Renato Santana (Foto cedida pelo CIMI)
Wagner França
O povo Xukuru, autodenominado Xukuru do Ororubá, habita a Serra do Ororubá, no Agreste de Pernambuco, com cerca de 8–10 mil pessoas distribuídas em mais de 20 aldeias, conforme levantamentos recentes . Sua história se entrelaça com conflitos desde o século XVI, quando colonizadores portugueses iniciaram um extenso processo de expropriação de terras. A antiga Vila de Cimbres, atualmente aldeia Xukuru, testemunhou confrontos intensos, marcando um ciclo de resistências frente às invasões.
A perda de terras continuou ao longo dos séculos XIX e XX. A promulgação da Lei de Terras e o fim dos aldeamentos levaram muitos Xukuru a residirem em terras de fazendeiros, sendo forçados ao arrendamento ou trabalho como colonos. A dispersão de famílias e a fome resultante ilustram um contexto de violência estrutural . Em 1990, uma liderança emergente, o cacique Xicão, liderou a reocupação da área sagrada Pedra d’Água, desencadeando um processo que desembocou na homologação da Terra Indígena em 2001.
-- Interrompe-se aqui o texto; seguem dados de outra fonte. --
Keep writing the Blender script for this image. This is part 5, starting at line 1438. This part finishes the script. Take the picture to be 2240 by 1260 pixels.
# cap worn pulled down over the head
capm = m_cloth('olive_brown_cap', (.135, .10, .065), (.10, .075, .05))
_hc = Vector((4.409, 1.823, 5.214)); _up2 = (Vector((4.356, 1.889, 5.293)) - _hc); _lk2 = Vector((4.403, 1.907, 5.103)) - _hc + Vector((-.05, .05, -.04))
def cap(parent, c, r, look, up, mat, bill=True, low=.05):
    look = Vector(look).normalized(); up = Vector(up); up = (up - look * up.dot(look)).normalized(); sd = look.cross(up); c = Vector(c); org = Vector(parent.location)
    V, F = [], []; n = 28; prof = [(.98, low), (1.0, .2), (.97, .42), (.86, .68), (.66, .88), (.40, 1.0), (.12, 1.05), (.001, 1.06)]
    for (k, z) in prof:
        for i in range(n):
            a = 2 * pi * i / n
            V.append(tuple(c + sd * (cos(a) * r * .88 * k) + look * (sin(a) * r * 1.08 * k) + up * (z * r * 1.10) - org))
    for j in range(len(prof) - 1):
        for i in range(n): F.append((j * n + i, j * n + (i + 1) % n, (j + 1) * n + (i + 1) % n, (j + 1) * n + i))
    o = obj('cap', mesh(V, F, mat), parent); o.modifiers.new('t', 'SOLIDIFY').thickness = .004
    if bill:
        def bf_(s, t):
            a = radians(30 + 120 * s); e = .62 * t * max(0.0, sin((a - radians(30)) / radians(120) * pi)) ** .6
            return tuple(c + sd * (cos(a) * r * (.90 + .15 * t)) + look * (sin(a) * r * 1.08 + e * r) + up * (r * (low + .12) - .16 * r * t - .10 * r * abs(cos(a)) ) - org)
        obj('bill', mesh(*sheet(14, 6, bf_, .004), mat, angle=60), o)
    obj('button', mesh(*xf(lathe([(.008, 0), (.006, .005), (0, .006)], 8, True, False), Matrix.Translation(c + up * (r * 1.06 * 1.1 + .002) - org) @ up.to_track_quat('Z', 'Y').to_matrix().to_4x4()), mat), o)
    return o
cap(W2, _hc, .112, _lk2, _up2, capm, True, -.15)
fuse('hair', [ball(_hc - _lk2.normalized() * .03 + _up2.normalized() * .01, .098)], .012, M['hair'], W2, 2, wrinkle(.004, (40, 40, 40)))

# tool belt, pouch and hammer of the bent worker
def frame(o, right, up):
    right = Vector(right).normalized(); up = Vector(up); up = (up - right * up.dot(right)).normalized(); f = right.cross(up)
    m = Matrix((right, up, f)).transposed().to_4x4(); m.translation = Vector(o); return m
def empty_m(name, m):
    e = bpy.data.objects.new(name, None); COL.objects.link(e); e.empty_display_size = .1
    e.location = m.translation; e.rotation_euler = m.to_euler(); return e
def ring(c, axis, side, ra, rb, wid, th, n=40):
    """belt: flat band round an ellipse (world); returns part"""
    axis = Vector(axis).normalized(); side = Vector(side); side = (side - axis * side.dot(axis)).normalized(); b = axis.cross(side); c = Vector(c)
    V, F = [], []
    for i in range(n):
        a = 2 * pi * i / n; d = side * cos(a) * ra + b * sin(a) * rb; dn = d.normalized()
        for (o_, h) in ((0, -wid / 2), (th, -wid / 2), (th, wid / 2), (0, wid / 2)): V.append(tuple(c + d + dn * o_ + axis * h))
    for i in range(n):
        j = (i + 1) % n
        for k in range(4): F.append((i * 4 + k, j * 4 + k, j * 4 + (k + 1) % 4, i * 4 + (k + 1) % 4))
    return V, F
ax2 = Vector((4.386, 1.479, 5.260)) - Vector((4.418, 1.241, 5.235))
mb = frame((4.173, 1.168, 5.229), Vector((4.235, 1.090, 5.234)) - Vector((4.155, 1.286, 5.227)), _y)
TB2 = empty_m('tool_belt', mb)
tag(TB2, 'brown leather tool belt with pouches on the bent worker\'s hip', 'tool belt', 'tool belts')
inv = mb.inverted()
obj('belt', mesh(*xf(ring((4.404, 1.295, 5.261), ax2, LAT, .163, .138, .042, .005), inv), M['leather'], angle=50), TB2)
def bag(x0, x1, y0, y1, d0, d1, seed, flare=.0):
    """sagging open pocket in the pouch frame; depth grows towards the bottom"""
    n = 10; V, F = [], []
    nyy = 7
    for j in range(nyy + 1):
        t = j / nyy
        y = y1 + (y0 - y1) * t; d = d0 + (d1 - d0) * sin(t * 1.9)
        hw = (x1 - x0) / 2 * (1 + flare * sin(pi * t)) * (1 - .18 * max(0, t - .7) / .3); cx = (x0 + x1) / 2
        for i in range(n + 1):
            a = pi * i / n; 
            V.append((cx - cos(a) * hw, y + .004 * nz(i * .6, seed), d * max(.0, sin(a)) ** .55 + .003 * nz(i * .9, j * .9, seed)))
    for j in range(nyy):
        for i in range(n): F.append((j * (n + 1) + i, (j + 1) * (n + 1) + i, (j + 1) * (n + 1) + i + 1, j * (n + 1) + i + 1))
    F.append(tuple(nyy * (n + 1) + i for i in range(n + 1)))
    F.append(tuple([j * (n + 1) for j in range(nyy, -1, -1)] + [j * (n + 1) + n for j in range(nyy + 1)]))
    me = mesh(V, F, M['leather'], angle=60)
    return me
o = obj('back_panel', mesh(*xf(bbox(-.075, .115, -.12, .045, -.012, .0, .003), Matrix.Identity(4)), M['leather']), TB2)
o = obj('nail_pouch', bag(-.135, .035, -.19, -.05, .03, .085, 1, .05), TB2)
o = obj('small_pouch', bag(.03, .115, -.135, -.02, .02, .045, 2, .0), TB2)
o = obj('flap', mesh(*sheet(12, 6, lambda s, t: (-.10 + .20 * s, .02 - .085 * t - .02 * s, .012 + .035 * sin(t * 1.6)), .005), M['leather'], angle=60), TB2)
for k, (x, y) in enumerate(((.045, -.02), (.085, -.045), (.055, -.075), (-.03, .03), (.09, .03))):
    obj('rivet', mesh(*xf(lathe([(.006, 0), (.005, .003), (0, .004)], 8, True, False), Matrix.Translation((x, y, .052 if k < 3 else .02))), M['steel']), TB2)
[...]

Nas décadas de 1990 e início dos anos 2000, a mobilização dos Xukuru intensificou-se frente à violência contra lideranças. Em 1998, o assassinato do cacique Xicão e de outros militantes visava calar os protestos por terra. Ainda assim, com apoio de movimentos indígenas e sociedade civil, os Xukuru exigiram justiça, resultando na homologação do território em maio de 2001.
Para os Xukuru, a relação com a Terra é inseparável do sagrado. Suas práticas agrícolas incorporam a “Agricultura do Sagrado”, que envolve agroflorestas e rituais ligados à floresta, pedras e águas. Iran Xukuru explica que “os cabelos da terra” (as matas), “o sangue da terra” (as águas) e “os ossos da terra” (as pedras) são moradas dos encantados e ancestrais — elementos fundamentais de sua cosmologia.
As práticas religiosas são híbridas, combinando elementos católicos — como o culto à Nossa Senhora das Montanhas, a “Mãe Tamain” — com crenças ancestrais, como Tupã e encantados. O Toré, dança sagrada ritualística, é momento de contato com entidades espirituais, e sua execução é central para a identidade Xukuru.
A assembleia anual, desde 1998, homenageia Xicão e reafirma a luta pelos direitos do povo Xukuru. Realizada entre 17 e 20 de maio, essa atividade envolve a passagem pelo centro de Pesqueira até o local do assassinato, reforçando simbolicamente a contínua presença e resistência da comunidade . Essas assembleias, inclusive agora transmitidas via tecnologia (Ororubá Filmes, OrorubáCast), reforçam o protagonismo cultural e político das gerações jovens.
A recuperação do território viabilizou a economia sustentável e agroecológica. O cultivo de feijão, mandioca, milho, frutas, hortaliças e criação de gado tem abastecido feiras semanais em Pesqueira e Arcoverde, fortalecendo a integração com cidades vizinhas e contribuindo para reduzir tensões locais.
Finalmente, a importância histórica dos Xukuru reside na resistência contínua diante da colonização, nas reocupações simbólicas e territoriais, no fortalecimento de práticas religiosas e agroecológicas autênticas, e na construção de uma identidade cultural dinâmica que combina ancestralidade e tecnologia. A saga dos Xukuru é uma lição de luta, espiritualidade e reconstrução coletiva, cuja reverberação ultrapassa fronteiras, assumindo valor universal no reconhecimento de povos originários como atores centrais de sua própria história.